Thanks for reporting back, cheers
- t
I was also wondering about that, but dash prints this message regardless
if the file exists already or not, if permissions are not there. Note
that creating a new file works fine, removing a file as well, only
writing to an existing file fails, regardless of shell or originating
program.
I now also tested to switch from systemd to SysV init, which allowed to
remove libapparmor1. I even purged udev (which breaks network) to get
rid of any systemd package, but the issue remains. Strangely the three
AppArmor init messages remain:
------
[ 1.051669] AppArmor: AppArmor initialized
[ 1.328558] AppArmor: AppArmor Filesystem Enabled
[ 1.782311] AppArmor: AppArmor sha1 policy hashing enabled
------
I think this is fixed part of grub or the kernel then.

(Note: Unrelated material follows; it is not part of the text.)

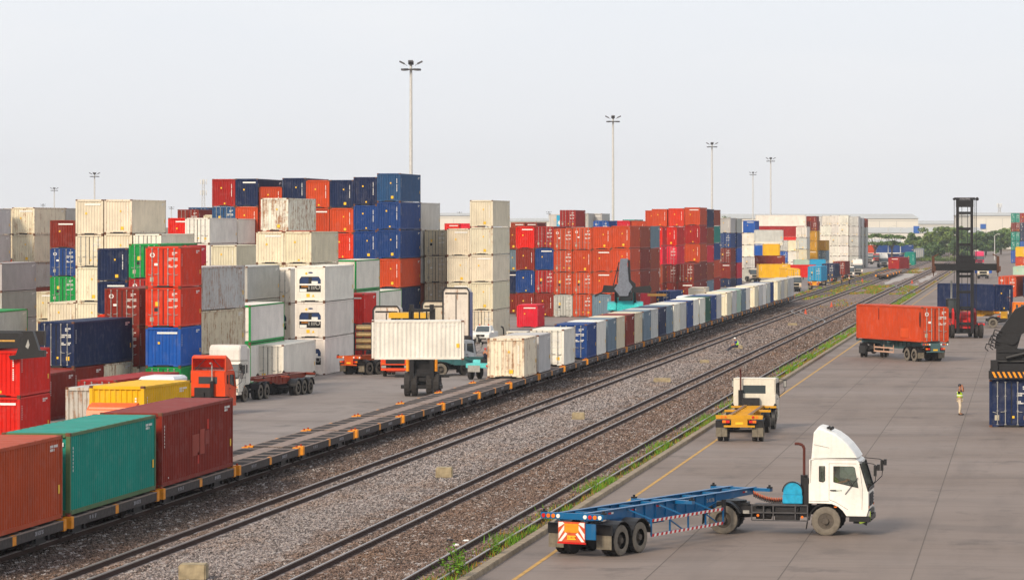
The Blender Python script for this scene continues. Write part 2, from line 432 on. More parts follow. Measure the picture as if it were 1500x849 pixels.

However, on RPi,
with different kernel and different bootloader, those messages are not
present, but the issue is.
So I'm still completely out of ideas.
Btw, if someone knows an "official" Debian mailing list with
maintainers/developers, where this can be reported, that might be
helpful. If it is clearly related to a certain package, things are easy
to address correctly, but in this case I have no clue.
I think best to debug is if someone with deeper insights is replicating
this on an own system. But of course I'll go on trying/testing ideas,
that come to my mind of thrown in here.